A great cheese for a great wine is the rule that brings together in the neighboring provinces such notables as Sainte Maure, Valencay, Vendome and the Loire wines—Vouvray, Saumur and Anjou. Gruyere mates with Chablis, Camembert with St. Emilion; and any dry red wine, most commonly claret, is a fit drink for the hundreds of other fine French cheeses.
Every country has such happy marriages, an Italian standard being Provolone and Chianti. Then there is a most unusual pair, French Neufchatel cheese and Swiss Neuchatel wine from just across the border. Switzerland also has another cheese favorite at home—Trauben (grape cheese), named from the Neuchatel wine in which it is aged.
One kind of French Neufchatel cheese, Bondon, is also uniquely suited to the company of any good wine because it is made in the exact shape and size of a wine barrel bung. A similar relation is found in Brinzas (or Brindzas) that are packed in miniature wine barrels, strongly suggesting what should be drunk with such excellent cheeses: Hungarian Tokay. Other foreign cheeses go to market wrapped in vine leaves. The affinity has clearly been laid down in heaven.

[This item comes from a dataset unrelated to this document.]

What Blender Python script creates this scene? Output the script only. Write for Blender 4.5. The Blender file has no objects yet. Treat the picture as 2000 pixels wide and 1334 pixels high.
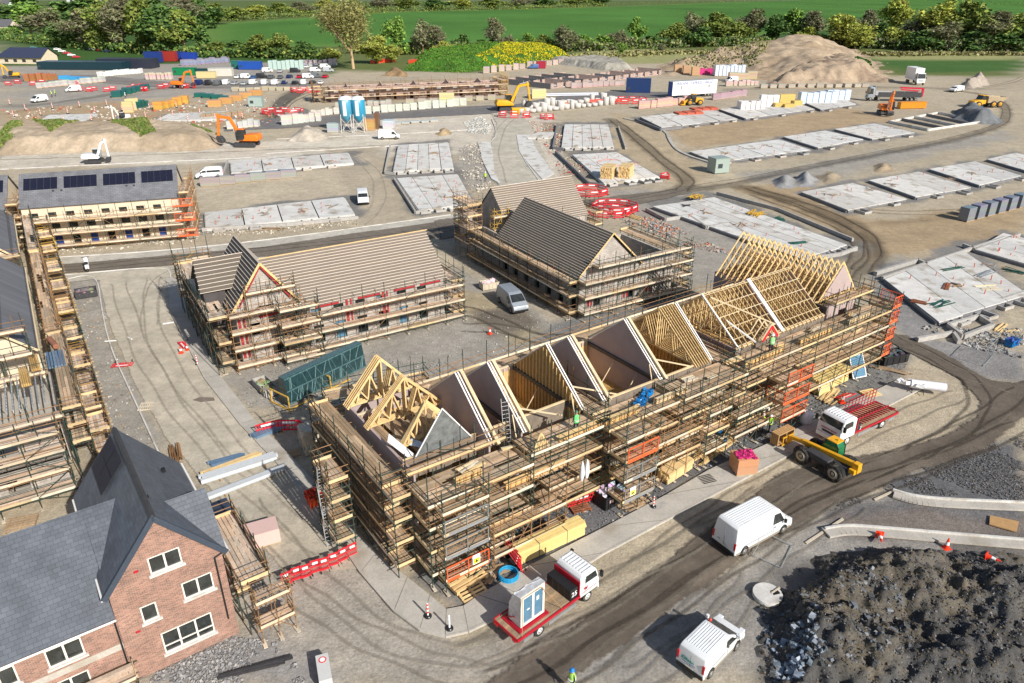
import bpy,bmesh,math,random
import numpy as np
from mathutils import Vector,Matrix
R=math.radians
# -- camera, sky, sun
scene=bpy.context.scene
C=scene.collection
FPX,TH,HH=1420.0,R(25.8),34.5
cam=bpy.data.cameras.new("Camera")
camo=bpy.data.objects.new("Camera",cam)
C.objects.link(camo)
camo.location=(0,0,HH)
camo.rotation_euler=(R(90)-TH,0,0)
cam.sensor_width=36.0
cam.lens=FPX/2000.0*36.0
cam.clip_start=0.5
cam.clip_end=6000
scene.camera=camo
SUN_EL,SUN_AZ=R(33),R(-50)
world=bpy.data.worlds.new("World")
scene.world=world
world.use_nodes=True
nt=world.node_tree
bg=nt.nodes["Background"]
sky=nt.nodes.new("ShaderNodeTexSky")
sky.sky_type='NISHITA'
sky.sun_disc=False
sky.sun_elevation=SUN_EL
sky.sun_rotation=R(90)-SUN_AZ
sky.air_density=1.0
sky.dust_density=1.2
bg.inputs[1].default_value=0.085
nt.links.new(sky.outputs[0],bg.inputs[0])
sl=bpy.data.lights.new("Sun",'SUN')
sl.energy=4.8
sl.angle=R(0.53)
sl.color=(1.0,0.95,0.875)
so=bpy.data.objects.new("Sun",sl)
C.objects.link(so)
sv=Vector((math.cos(SUN_EL)*math.cos(SUN_AZ),math.cos(SUN_EL)*math.sin(SUN_AZ),math.sin(SUN_EL)))
so.rotation_euler=(-sv).to_track_quat('-Z','Y').to_euler()
so.location=(60,-60,80)
vs=scene.view_settings
vs.view_transform='Standard'
vs.look='None'
vs.gamma=1.0
vs.exposure=0.25
vs.use_curve_mapping=False
scene.cycles.max_bounces=5
scene.cycles.transparent_max_bounces=16
scene.cycles.use_denoising=True
# -- helpers
def G(u,v,z=0.0):
 x=(u-1000)/FPX
 y=-(v-667)/FPX
 d=Vector((x,math.cos(TH)+y*math.sin(TH),-math.sin(TH)+y*math.cos(TH)))
 return d*((z-HH)/d.z)+Vector((0,0,HH))
def heading(p,q):
 a,b=G(*p),G(*q)
 return math.atan2(b.y-a.y,b.x-a.x)
rnd=random.Random(7)
class MB:
 def __init__(s):
  s.v=[];s.f=[];s.t=[];s.m=[];s.sm=[]
  s.mi=0
 def face(s,pts,t=None,smooth=False):
  n=len(s.v)
  s.v.extend([tuple(p)for p in pts])
  s.f.append(tuple(range(n,n+len(pts))))
  s.t.append(t or(1,1,1));s.m.append(s.mi);s.sm.append(smooth)
 def mesh(s,vs_,fs,t=None,smooth=False):
  n=len(s.v)
  s.v.extend([tuple(p)for p in vs_])
  t=t or(1,1,1)
  for f in fs:
   s.f.append(tuple(n+i for i in f));s.t.append(t);s.m.append(s.mi);s.sm.append(smooth)
 def box(s,x0,x1,y0,y1,z0,z1,t=None):
  s.mesh([(x0,y0,z0),(x1,y0,z0),(x1,y1,z0),(x0,y1,z0),(x0,y0,z1),(x1,y0,z1),(x1,y1,z1),(x0,y1,z1)],[(0,3,2,1),(4,5,6,7),(0,1,5,4),(1,2,6,5),(2,3,7,6),(3,0,4,7)],t)
 def beam(s,p,q,w,h,t=None,up=(0,0,1)):
  p=Vector(p);q=Vector(q);d=(q-p)
  if d.length<1e-6:return
  d.normalize();up=Vector(up)
  if abs(d.dot(up))>0.98:up=Vector((1,0,0))
  sx=d.cross(up).normalized();sz=sx.cross(d).normalized()
  a=sx*(w/2);b=sz*(h/2)
  vv=[p-a-b,p+a-b,p+a+b,p-a+b,q-a-b,q+a-b,q+a+b,q-a+b]
  s.mesh(vv,[(0,3,2,1),(4,5,6,7),(0,1,5,4),(1,2,6,5),(2,3,7,6),(3,0,4,7)][::1],t)
 def tube(s,p,q,r,n=5,r2=None,t=None,caps=True):
  p=Vector(p);q=Vector(q);d=(q-p)
  if d.length<1e-6:return
  d.normalize()
  up=Vector((0,0,1))if abs(d.z)<0.9 else Vector((1,0,0))
  a=d.cross(up).normalized();b=a.cross(d).normalized()
  r2=r if r2 is None else r2
  vv=[]
  for c,rr in((p,r),(q,r2)):
   for i in range(n):
    an=2*math.pi*i/n
    vv.append(c+a*(math.cos(an)*rr)+b*(math.sin(an)*rr))
  fs=[(i,(i+1)%n,n+(i+1)%n,n+i)for i in range(n)]
  s.mesh(vv,fs,t,True)
  if caps:
   s.mesh(vv[:n],[tuple(range(n))[::-1]],t);s.mesh(vv[n:],[tuple(range(n))],t)
 def path(s,pts,r,n=5,t=None):
  for a,b in zip(pts[:-1],pts[1:]):s.tube(a,b,r,n,t=t)
 def prism(s,poly,z0,z1,t=None,bottom=True):
  n=len(poly)
  vv=[(p[0],p[1],z0)for p in poly]+[(p[0],p[1],z1)for p in poly]
  fs=[(i,(i+1)%n,n+(i+1)%n,n+i)for i in range(n)]+[tuple(range(n,2*n))]
  if bottom:fs.append(tuple(range(n))[::-1])
  s.mesh(vv,fs,t)
 def extr(s,prof,a0,a1,axis='y',t=None,f=None,smooth=False):
  n=len(prof)
  def m(p,a):return(p[0],a,p[1])if axis=='y' else(a,p[0],p[1])
  vv=[m(p,a0)for p in prof]+[m(p,a1)for p in prof]
  s.mesh(vv,[(i,(i+1)%n,n+(i+1)%n,n+i)for i in range(n)],t,smooth)
  s.mesh(vv,[tuple(range(n))[::-1],tuple(range(n,2*n))],t)
 def lathe(s,prof,c=(0,0,0),n=12,t=None,axis='z',smooth=True):
  vv=[]
  for r,z in prof:
   for i in range(n):
    a=2*math.pi*i/n
    if axis=='z':vv.append((c[0]+r*math.cos(a),c[1]+r*math.sin(a),c[2]+z))
    elif axis=='y':vv.append((c[0]+r*math.cos(a),c[1]+z,c[2]+r*math.sin(a)))
    else:vv.append((c[0]+z,c[1]+r*math.cos(a),c[2]+r*math.sin(a)))
  fs=[]
  for k in range(len(prof)-1):
   for i in range(n):
    fs.append((k*n+i,k*n+(i+1)%n,(k+1)*n+(i+1)%n,(k+1)*n+i))
  s.mesh(vv,fs,t,smooth)
  s.mesh(vv[:n],[tuple(range(n))[::-1]],t);s.mesh(vv[-n:],[tuple(range(n))],t)
 def quadstrip(s,A,B,t=None):
  for i in range(len(A)-1):s.face([A[i],A[i+1],B[i+1],B[i]],t)
 def rock(s,c,r,rg,t=None):
  vv=[]
  sc=(r*rg.uniform(.6,1.3),r*rg.uniform(.6,1.3),r*rg.uniform(.35,.8))
  q=Matrix.Rotation(rg.uniform(0,6.3),3,'Z')@Matrix.Rotation(rg.uniform(-.6,.6),3,'X')
  for x in(-1,1):
   for y in(-1,1):
    for z in(-1,1):
     w=Vector((x*sc[0]*rg.uniform(.6,1),y*sc[1]*rg.uniform(.6,1),z*sc[2]*rg.uniform(.6,1)))
     vv.append(Vector(c)+q@w)
  s.mesh(vv,[(0,1,3,2),(4,6,7,5),(0,4,5,1),(2,3,7,6),(0,2,6,4),(1,5,7,3)],t)
 def xf(s,M):
  s.v=[tuple(M@Vector(p))for p in s.v];return s
 def add(s,o,M=None):
  n=len(s.v)
  s.v.extend([tuple(M@Vector(p))for p in o.v]if M else o.v)
  s.f.extend([tuple(n+i for i in f)for f in o.f]);s.t.extend(o.t);s.m.extend(o.m);s.sm.extend(o.sm)
 def build(s,name,mats,parent=None,bevel=0,seg=1):
  me=bpy.data.meshes.new(name)
  me.from_pydata(s.v,[],s.f)
  if not isinstance(mats,(list,tuple)):mats=[mats]
  for m in mats:me.materials.append(M_(m))
  me.polygons.foreach_set('material_index',s.m)
  me.polygons.foreach_set('use_smooth',s.sm)
  ca=me.color_attributes.new('tint','FLOAT_COLOR','CORNER')
  cols=[]
  for f,t in zip(s.f,s.t):cols.extend((t[0],t[1],t[2],1.0)*len(f))
  ca.data.foreach_set('color',cols)
  if bevel:
   bm=bmesh.new();bm.from_mesh(me)
   bmesh.ops.remove_doubles(bm,verts=bm.verts,dist=1e-4)
   bmesh.ops.bevel(bm,geom=[e for e in bm.edges if len(e.link_faces)==2 and e.calc_face_angle(0)>.35],offset=bevel,segments=seg,affect='EDGES',profile=.6)
   for f in bm.faces:f.smooth=seg>1
   bm.to_mesh(me);bm.free()
  me.update()
  o=bpy.data.objects.new(name,me)
  C.objects.link(o)
  if parent is not None:o.parent=parent
  return o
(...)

Only the English seem to have a fortissimo taste in the go-with wines, according to these matches registered by Andre Simon in The Art of Good Living:
Red Cheshire with Light Tawny Port
White Cheshire with Oloroso Sherry
Blue Leicester with Old Vintage Port
Green Roquefort with New Vintage Port
To these we might add brittle chips of Greek Casere
with nips of
Amontillado, for an eloquent appetizer.
The English also pour port into Stilton, and sundry other wines and liquors into Cheddars and such. This doctoring leads to fraudulent imitation, however, for either port or stout is put into counterfeit Cheshire cheese to make up for the richness it lacks.
While some combinations of cheeses and wines may turn out palatable, we prefer taking ours straight. When something more fiery is needed we can twirl the flecks of pure gold in a chalice of Eau de Vie de Danzig and nibble on legitimate Danzig cheese unadulterated. Goldwasser, or Eau de Vie, was a favorite liqueur of cheese-loving Franklin Roosevelt, and we can be sure he took the two separately.
Another perfect combination, if you can take it, is imported kuemmel with any caraway-seeded cheese, or cream cheese with a handy saucer of caraway seeds. In the section of France devoted to gin, the juniper berries that flavor the drink also go into a local cheese, Fromage Fort. This is further fortified with brandy, white wine and pepper. One regional tipple with such brutally strong cheese is black coffee laced with gin.
French la Jonchee is another potted thriller with not only coffee and rum mixed in during the making, but orange flower water, too. Then there is la Petafina, made with brandy and absinthe; Hazebrook with brandy alone; and la Cachat with white wine and brandy.